Records with scene code
__________________________________________________

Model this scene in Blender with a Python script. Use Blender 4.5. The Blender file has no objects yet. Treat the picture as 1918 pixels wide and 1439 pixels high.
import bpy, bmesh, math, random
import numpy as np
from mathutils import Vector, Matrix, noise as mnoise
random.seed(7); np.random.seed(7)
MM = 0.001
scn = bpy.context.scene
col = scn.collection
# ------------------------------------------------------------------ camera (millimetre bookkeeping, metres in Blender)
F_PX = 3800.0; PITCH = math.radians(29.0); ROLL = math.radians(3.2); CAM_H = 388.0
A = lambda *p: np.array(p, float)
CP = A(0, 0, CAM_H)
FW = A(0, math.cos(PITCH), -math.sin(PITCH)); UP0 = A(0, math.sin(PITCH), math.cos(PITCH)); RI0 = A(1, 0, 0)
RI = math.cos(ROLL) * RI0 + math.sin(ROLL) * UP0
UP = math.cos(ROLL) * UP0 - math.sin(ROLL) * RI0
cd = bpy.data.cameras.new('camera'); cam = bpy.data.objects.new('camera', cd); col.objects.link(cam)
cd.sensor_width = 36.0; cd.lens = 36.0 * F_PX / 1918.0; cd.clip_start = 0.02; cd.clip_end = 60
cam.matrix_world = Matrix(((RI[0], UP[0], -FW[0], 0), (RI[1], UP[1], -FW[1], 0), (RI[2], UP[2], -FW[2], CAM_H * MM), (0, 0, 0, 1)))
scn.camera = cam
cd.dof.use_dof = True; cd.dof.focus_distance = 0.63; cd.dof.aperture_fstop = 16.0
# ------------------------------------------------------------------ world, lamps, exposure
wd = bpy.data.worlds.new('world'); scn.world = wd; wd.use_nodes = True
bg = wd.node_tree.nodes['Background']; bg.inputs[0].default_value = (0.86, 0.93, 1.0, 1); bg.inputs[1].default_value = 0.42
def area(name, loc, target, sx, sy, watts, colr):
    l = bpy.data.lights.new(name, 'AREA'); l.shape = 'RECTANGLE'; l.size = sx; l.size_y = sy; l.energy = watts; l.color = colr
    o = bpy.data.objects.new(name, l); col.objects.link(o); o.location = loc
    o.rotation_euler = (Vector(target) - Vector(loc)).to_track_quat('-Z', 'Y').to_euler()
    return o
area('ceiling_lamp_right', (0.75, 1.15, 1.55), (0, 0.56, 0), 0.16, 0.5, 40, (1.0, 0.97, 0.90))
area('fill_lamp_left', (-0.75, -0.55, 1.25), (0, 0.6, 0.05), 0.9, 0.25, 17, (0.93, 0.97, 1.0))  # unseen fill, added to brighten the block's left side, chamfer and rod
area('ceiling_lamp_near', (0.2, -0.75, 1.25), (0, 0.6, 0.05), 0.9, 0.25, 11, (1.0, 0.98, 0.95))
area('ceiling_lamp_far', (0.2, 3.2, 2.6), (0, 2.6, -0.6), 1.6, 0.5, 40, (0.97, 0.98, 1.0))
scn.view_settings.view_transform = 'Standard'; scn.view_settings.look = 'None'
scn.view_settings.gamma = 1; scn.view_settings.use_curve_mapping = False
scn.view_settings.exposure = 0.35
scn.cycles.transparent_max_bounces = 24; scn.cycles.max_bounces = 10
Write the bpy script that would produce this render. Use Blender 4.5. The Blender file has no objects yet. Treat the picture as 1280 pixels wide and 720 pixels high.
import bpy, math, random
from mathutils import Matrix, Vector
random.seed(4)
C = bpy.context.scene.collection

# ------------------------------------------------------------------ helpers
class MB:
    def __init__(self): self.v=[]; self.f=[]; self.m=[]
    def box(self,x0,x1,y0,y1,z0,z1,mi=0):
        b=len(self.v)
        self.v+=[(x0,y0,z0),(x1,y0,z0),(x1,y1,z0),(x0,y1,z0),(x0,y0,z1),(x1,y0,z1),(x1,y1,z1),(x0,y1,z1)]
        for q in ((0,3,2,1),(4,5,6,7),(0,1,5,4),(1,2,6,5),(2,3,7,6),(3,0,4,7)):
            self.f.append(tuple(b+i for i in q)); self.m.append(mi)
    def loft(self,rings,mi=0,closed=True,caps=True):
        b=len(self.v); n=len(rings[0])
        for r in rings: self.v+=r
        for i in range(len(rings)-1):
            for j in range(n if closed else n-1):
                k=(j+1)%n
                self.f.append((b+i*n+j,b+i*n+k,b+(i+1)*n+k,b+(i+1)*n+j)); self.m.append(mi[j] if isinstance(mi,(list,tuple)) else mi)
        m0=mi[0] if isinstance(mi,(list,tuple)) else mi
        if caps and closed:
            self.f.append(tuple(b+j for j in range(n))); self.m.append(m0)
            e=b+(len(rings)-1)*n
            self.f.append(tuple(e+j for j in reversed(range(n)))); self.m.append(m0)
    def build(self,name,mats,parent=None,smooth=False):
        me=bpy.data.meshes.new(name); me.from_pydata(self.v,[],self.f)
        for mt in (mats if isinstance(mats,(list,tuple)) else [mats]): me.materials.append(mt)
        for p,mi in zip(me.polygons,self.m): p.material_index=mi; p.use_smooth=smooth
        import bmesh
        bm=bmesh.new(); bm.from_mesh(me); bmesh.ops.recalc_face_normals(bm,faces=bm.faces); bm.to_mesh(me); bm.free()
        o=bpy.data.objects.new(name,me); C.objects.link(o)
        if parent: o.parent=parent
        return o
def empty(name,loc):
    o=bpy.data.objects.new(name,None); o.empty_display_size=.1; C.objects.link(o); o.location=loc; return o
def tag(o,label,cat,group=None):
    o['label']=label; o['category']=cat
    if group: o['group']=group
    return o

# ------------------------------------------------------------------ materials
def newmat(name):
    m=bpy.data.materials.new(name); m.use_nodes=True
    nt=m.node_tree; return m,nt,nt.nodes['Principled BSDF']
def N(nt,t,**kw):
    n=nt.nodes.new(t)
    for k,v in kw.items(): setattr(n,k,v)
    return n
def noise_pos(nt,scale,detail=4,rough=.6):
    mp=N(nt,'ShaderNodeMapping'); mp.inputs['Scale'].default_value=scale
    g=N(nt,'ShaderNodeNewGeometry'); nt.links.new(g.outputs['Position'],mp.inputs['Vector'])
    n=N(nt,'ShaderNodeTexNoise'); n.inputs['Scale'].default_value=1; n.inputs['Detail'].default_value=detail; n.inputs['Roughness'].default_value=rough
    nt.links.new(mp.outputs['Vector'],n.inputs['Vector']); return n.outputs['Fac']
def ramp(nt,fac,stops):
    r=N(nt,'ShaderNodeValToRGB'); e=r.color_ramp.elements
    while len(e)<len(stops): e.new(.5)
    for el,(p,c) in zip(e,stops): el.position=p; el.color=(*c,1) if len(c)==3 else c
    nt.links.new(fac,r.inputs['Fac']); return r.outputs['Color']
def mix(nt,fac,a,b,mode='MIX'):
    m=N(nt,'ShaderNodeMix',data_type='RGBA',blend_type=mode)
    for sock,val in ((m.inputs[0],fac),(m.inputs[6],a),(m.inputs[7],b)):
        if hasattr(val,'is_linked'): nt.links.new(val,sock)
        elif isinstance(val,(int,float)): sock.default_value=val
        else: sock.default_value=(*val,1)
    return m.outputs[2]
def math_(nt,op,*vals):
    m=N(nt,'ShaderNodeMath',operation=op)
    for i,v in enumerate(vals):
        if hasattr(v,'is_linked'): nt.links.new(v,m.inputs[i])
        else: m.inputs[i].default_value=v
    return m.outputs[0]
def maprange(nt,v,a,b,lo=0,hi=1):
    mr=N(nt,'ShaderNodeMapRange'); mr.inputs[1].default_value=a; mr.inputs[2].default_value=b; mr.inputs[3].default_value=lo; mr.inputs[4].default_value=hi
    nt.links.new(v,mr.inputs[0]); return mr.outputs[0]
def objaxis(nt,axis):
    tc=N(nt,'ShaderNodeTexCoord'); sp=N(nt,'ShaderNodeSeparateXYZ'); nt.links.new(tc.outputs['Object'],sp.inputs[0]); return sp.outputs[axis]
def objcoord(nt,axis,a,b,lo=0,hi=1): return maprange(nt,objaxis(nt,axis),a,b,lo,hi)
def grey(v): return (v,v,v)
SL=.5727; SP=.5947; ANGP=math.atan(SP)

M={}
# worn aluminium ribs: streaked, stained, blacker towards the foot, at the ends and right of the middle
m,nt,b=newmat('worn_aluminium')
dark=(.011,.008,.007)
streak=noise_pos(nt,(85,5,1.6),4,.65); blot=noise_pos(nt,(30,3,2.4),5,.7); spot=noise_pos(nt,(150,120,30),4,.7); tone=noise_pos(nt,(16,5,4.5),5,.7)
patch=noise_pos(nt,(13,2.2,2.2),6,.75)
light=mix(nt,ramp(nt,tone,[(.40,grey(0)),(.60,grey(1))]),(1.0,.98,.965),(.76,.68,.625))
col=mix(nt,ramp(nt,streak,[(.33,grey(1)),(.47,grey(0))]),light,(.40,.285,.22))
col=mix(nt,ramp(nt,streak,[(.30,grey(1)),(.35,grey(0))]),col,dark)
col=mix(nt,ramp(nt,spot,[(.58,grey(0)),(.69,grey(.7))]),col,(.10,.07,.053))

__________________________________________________

The exercise:
Take exactly the lines from the one containing "Write the bpy" through the one containing "C = bpy.context.scene.collection" in the data above, and output them with nothing added.

Complete output:
Write the bpy script that would produce this render. Use Blender 4.5. The Blender file has no objects yet. Treat the picture as 1280 pixels wide and 720 pixels high.
import bpy, math, random
from mathutils import Matrix, Vector
random.seed(4)
C = bpy.context.scene.collection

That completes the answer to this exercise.